>> Begin

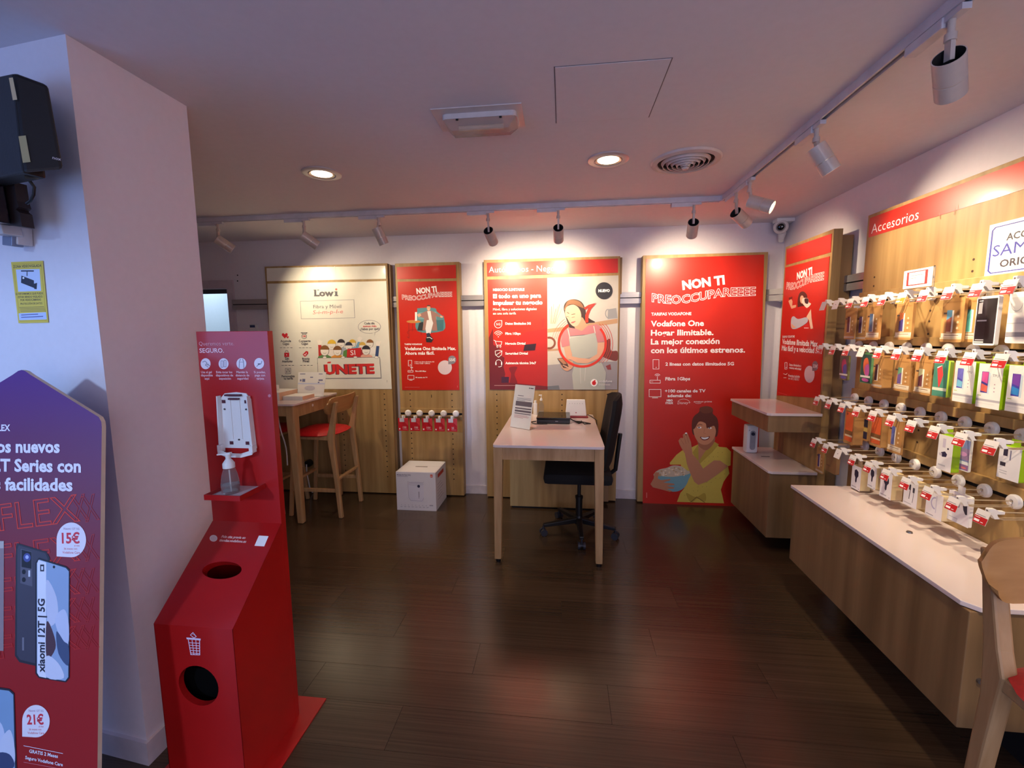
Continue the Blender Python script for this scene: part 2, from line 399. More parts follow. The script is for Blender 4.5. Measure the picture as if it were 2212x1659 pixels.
O('diffuser', b, M('frosted_diffuser', (232, 214, 205), .18, trans=.75), t)
for x_ in (-.44, -.26): O('clip', MB().box(x_, x_ + .01, 1.878, 1.884, HC - .03, HC - .018), BLK, t)
# track
TW = M('track_white', (205, 203, 214), .45); TX, TY = 1.065, 3.215
t = T('lighting_track', 'white ceiling lighting track running along the back wall and turning along the right wall', 'lighting track', (TX, TY, HC))
def slot_track(p0, p1, nm):
    b = MB(); a = Vector(p0); c_ = Vector(p1); d = (c_ - a).normalized(); s_ = Vector((-d.y, d.x, 0))
    for o_, w_, z0_, z1_ in ((-.0135, .008, HC - .033, HC), (.0135, .008, HC - .033, HC)):
        b.beam(a + s_ * o_ + Vector((0, 0, HC - .0165)), c_ + s_ * o_ + Vector((0, 0, HC - .0165)), w_, .033, s_)
    b.beam(a + Vector((0, 0, HC - .006)), c_ + Vector((0, 0, HC - .006)), .027, .012, s_)
    O(nm, b, TW, t)
    O('slot', MB().beam(a + Vector((0, 0, HC - .0135)), c_ + Vector((0, 0, HC - .0135)), .0185, .003, s_), DRK, t)
slot_track((-3.6, TY, 0), (TX + .017, TY, 0), 'track_run'); slot_track((TX, TY - .018, 0), (TX, -.6, 0), 'track_run')
O('corner_joint', MB().box(TX - .024, TX + .024, TY - .024, TY + .024, HC - .035, HC), TW, t)
LAMPW = M('spot_white', (198, 186, 180), .35, coat=.2); LENS = EM('spot_glow', (255, 232, 190), 9)
def spot(ax, val, rear, front, lab, e, back=True, cone=84, L=.125):
    A = P(*rear, ax, val); R_ = .037
    d = ray(*front); o_ = CAM - A; aa = d.dot(d); bb = 2 * d.dot(o_); cc = o_.dot(o_) - L * L; disc = bb * bb - 4 * aa * cc
    if disc < 0: tt = -bb / (2 * aa); Bp = CAM + d * tt
    else: tt = (-bb + (1 if back else -1) * math.sqrt(disc)) / (2 * aa); Bp = CAM + d * tt
    ax3 = (Bp - A).normalized(); Bp = A + ax3 * L
    t = T('track_spotlight', lab, 'spotlight', A, group='track spotlights')
    prof = [(.35, 0), (.35, R_ * .6), (.1, R_ * .8), (.0, R_ * .93), (.0, R_), (.57, R_), (.575, R_ * .96), (.59, R_ * .96), (.595, R_), (1, R_), (1, R_ * .93), (.9, R_ * .88), (.88, R_ * .3), (.88, 0)]
    mats = [1, 1, 1, 0, 0, 0, 2, 0, 0, 0, 0, 0, 0]
    O('head', MB().lathe(A, Bp, prof, 28, mats=mats), [LAMPW, DRK, CHR], t, smooth=True)
    O('lens', MB().cyl(A + ax3 * L * .89, A + ax3 * L * .9, R_ * .86, seg=24), LENS if e > 0 else WHT, t)
    # stem and adapter on the track
    if ax == 1: tx, ty = A.x - .0, TY
    else: tx, ty = TX, A.y
    if ax == 1: tx = A.x + (.02 if ax3.x > .25 else 0)
    J = A + ax3 * L * .12
    side = Vector((0, 0, 1)); K = Vector((tx, ty, HC - .10))
    O('stem', MB().cyl((tx, ty, HC - .033), (tx, ty, HC - .10), .009, seg=12).beam(K + Vector((0, 0, .006)), J, .012, .022, Vector((1, 0, 0)) if abs(ax3.x) < .9 else Vector((0, 1, 0))).cyl((tx, ty, HC - .085), (tx, ty, HC - .105), .014, seg=12), LAMPW, t, smooth=True)
    b = MB()
    if ax == 1: b.box(tx - .15, tx - .012, ty - .017, ty + .017, HC - .062, HC - .0335, bev=.003).box(tx - .02, tx + .045, ty - .012, ty + .012, HC - .05, HC - .0335)
    else: b.box(tx - .017, tx + .017, ty + .012, ty + .15, HC - .062, HC - .0335, bev=.003).box(tx - .012, tx + .012, ty - .045, ty + .02, HC - .05, HC - .0335)
    O('adapter', b, TW, t)
    if e > 0:
        l = bpy.data.lights.new('spot_lamp', 'SPOT'); l.energy = e; l.color = (1, .80, .54); l.spot_size = math.radians(cone); l.spot_blend = 1; l.shadow_soft_size = .025
        o = bpy.data.objects.new('spot_lamp', l); COL.objects.link(o); o.location = Bp + ax3 * .02; o.rotation_euler = ax3.to_track_quat('-Z', 'Y').to_euler()
spot(1, TY, (467.5, 515.6), (505.5, 540.8), 'white track spotlight tilted right, leftmost, above the doorway', 42, True, 105)
spot(1, TY, (652.6, 507.6), (688.4, 532.8), 'white track spotlight tilted to the right, above the left half of the pale poster panel', 20, True, 105)
spot(1, TY, (813, 492), (830, 528), 'white track spotlight hanging nearly straight, above the right end of the pale poster panel', 24, True, 105)
spot(1, TY, (1054.7, 498), (1066, 524), 'white track spotlight above the left edge of the two-tone business poster panel', 52, True, 105)
spot(1, TY, (1206, 492), (1206.5, 519), 'white track spotlight above the middle of the two-tone business poster panel', 46, True, 105)
spot(1, TY, (1498, 480), (1494, 508), 'white track spotlight above the tall red popcorn poster panel', 46, True, 105)
spot(0, TX, (1588.6, 459), (1613.7, 482.8), 'white track spotlight on the right run, closest to the corner joint', 26)
spot(0, TX, (1618, 435), (1668.5, 448), 'white track spotlight with bright lit face turned to the right wall', 34, False, 84, .1325)
spot(0, TX, (1762, 316.6), (1799, 375), 'white track spotlight on the right run, second nearest, aimed at the accessory wall', 62, True, 80)
spot(0, TX, (2049.4, 120.7), (2054, 205), 'large white track spotlight nearest the camera, at the top right', 36, True, 80)
# one more lamp further along the run, out of the picture, lights the near end of the accessory wall
l = bpy.data.lights.new('spot_lamp', 'SPOT'); l.energy = 60; l.color = (1, .80, .54); l.spot_size = math.radians(56); l.spot_blend = .7; l.shadow_soft_size = .025
o = bpy.data.objects.new('spot_lamp', l); COL.objects.link(o); o.location = (1.06, .7, 2.22); o.rotation_euler = (Vector((1.75, 1.4, 1.0)) - Vector(o.location)).to_track_quat('-Z', 'Y').to_euler()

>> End

BRIEF: Take the listing above and restate it word for word, without its pictures.

SOLUTION FOR THIS EXERCISE:
Continue the Blender Python script for this scene: part 2, from line 399. More parts follow. The script is for Blender 4.5. Measure the picture as if it were 2212x1659 pixels.
O('diffuser', b, M('frosted_diffuser', (232, 214, 205), .18, trans=.75), t)
for x_ in (-.44, -.26): O('clip', MB().box(x_, x_ + .01, 1.878, 1.884, HC - .03, HC - .018), BLK, t)
# track
TW = M('track_white', (205, 203, 214), .45); TX, TY = 1.065, 3.215
t = T('lighting_track', 'white ceiling lighting track running along the back wall and turning along the right wall', 'lighting track', (TX, TY, HC))
def slot_track(p0, p1, nm):
    b = MB(); a = Vector(p0); c_ = Vector(p1); d = (c_ - a).normalized(); s_ = Vector((-d.y, d.x, 0))
    for o_, w_, z0_, z1_ in ((-.0135, .008, HC - .033, HC), (.0135, .008, HC - .033, HC)):
        b.beam(a + s_ * o_ + Vector((0, 0, HC - .0165)), c_ + s_ * o_ + Vector((0, 0, HC - .0165)), w_, .033, s_)
    b.beam(a + Vector((0, 0, HC - .006)), c_ + Vector((0, 0, HC - .006)), .027, .012, s_)
    O(nm, b, TW, t)
    O('slot', MB().beam(a + Vector((0, 0, HC - .0135)), c_ + Vector((0, 0, HC - .0135)), .0185, .003, s_), DRK, t)
slot_track((-3.6, TY, 0), (TX + .017, TY, 0), 'track_run'); slot_track((TX, TY - .018, 0), (TX, -.6, 0), 'track_run')
O('corner_joint', MB().box(TX - .024, TX + .024, TY - .024, TY + .024, HC - .035, HC), TW, t)
LAMPW = M('spot_white', (198, 186, 180), .35, coat=.2); LENS = EM('spot_glow', (255, 232, 190), 9)
def spot(ax, val, rear, front, lab, e, back=True, cone=84, L=.125):
    A = P(*rear, ax, val); R_ = .037
    d = ray(*front); o_ = CAM - A; aa = d.dot(d); bb = 2 * d.dot(o_); cc = o_.dot(o_) - L * L; disc = bb * bb - 4 * aa * cc
    if disc < 0: tt = -bb / (2 * aa); Bp = CAM + d * tt
    else: tt = (-bb + (1 if back else -1) * math.sqrt(disc)) / (2 * aa); Bp = CAM + d * tt
    ax3 = (Bp - A).normalized(); Bp = A + ax3 * L
    t = T('track_spotlight', lab, 'spotlight', A, group='track spotlights')
    prof = [(.35, 0), (.35, R_ * .6), (.1, R_ * .8), (.0, R_ * .93), (.0, R_), (.57, R_), (.575, R_ * .96), (.59, R_ * .96), (.595, R_), (1, R_), (1, R_ * .93), (.9, R_ * .88), (.88, R_ * .3), (.88, 0)]
    mats = [1, 1, 1, 0, 0, 0, 2, 0, 0, 0, 0, 0, 0]
    O('head', MB().lathe(A, Bp, prof, 28, mats=mats), [LAMPW, DRK, CHR], t, smooth=True)
    O('lens', MB().cyl(A + ax3 * L * .89, A + ax3 * L * .9, R_ * .86, seg=24), LENS if e > 0 else WHT, t)
    # stem and adapter on the track
    if ax == 1: tx, ty = A.x - .0, TY
    else: tx, ty = TX, A.y
    if ax == 1: tx = A.x + (.02 if ax3.x > .25 else 0)
    J = A + ax3 * L * .12
    side = Vector((0, 0, 1)); K = Vector((tx, ty, HC - .10))
    O('stem', MB().cyl((tx, ty, HC - .033), (tx, ty, HC - .10), .009, seg=12).beam(K + Vector((0, 0, .006)), J, .012, .022, Vector((1, 0, 0)) if abs(ax3.x) < .9 else Vector((0, 1, 0))).cyl((tx, ty, HC - .085), (tx, ty, HC - .105), .014, seg=12), LAMPW, t, smooth=True)
    b = MB()
    if ax == 1: b.box(tx - .15, tx - .012, ty - .017, ty + .017, HC - .062, HC - .0335, bev=.003).box(tx - .02, tx + .045, ty - .012, ty + .012, HC - .05, HC - .0335)
    else: b.box(tx - .017, tx + .017, ty + .012, ty + .15, HC - .062, HC - .0335, bev=.003).box(tx - .012, tx + .012, ty - .045, ty + .02, HC - .05, HC - .0335)
    O('adapter', b, TW, t)
    if e > 0:
        l = bpy.data.lights.new('spot_lamp', 'SPOT'); l.energy = e; l.color = (1, .80, .54); l.spot_size = math.radians(cone); l.spot_blend = 1; l.shadow_soft_size = .025
        o = bpy.data.objects.new('spot_lamp', l); COL.objects.link(o); o.location = Bp + ax3 * .02; o.rotation_euler = ax3.to_track_quat('-Z', 'Y').to_euler()
spot(1, TY, (467.5, 515.6), (505.5, 540.8), 'white track spotlight tilted right, leftmost, above the doorway', 42, True, 105)
spot(1, TY, (652.6, 507.6), (688.4, 532.8), 'white track spotlight tilted to the right, above the left half of the pale poster panel', 20, True, 105)
spot(1, TY, (813, 492), (830, 528), 'white track spotlight hanging nearly straight, above the right end of the pale poster panel', 24, True, 105)
spot(1, TY, (1054.7, 498), (1066, 524), 'white track spotlight above the left edge of the two-tone business poster panel', 52, True, 105)
spot(1, TY, (1206, 492), (1206.5, 519), 'white track spotlight above the middle of the two-tone business poster panel', 46, True, 105)
spot(1, TY, (1498, 480), (1494, 508), 'white track spotlight above the tall red popcorn poster panel', 46, True, 105)
spot(0, TX, (1588.6, 459), (1613.7, 482.8), 'white track spotlight on the right run, closest to the corner joint', 26)
spot(0, TX, (1618, 435), (1668.5, 448), 'white track spotlight with bright lit face turned to the right wall', 34, False, 84, .1325)
spot(0, TX, (1762, 316.6), (1799, 375), 'white track spotlight on the right run, second nearest, aimed at the accessory wall', 62, True, 80)
spot(0, TX, (2049.4, 120.7), (2054, 205), 'large white track spotlight nearest the camera, at the top right', 36, True, 80)
# one more lamp further along the run, out of the picture, lights the near end of the accessory wall
l = bpy.data.lights.new('spot_lamp', 'SPOT'); l.energy = 60; l.color = (1, .80, .54); l.spot_size = math.radians(56); l.spot_blend = .7; l.shadow_soft_size = .025
o = bpy.data.objects.new('spot_lamp', l); COL.objects.link(o); o.location = (1.06, .7, 2.22); o.rotation_euler = (Vector((1.75, 1.4, 1.0)) - Vector(o.location)).to_track_quat('-Z', 'Y').to_euler()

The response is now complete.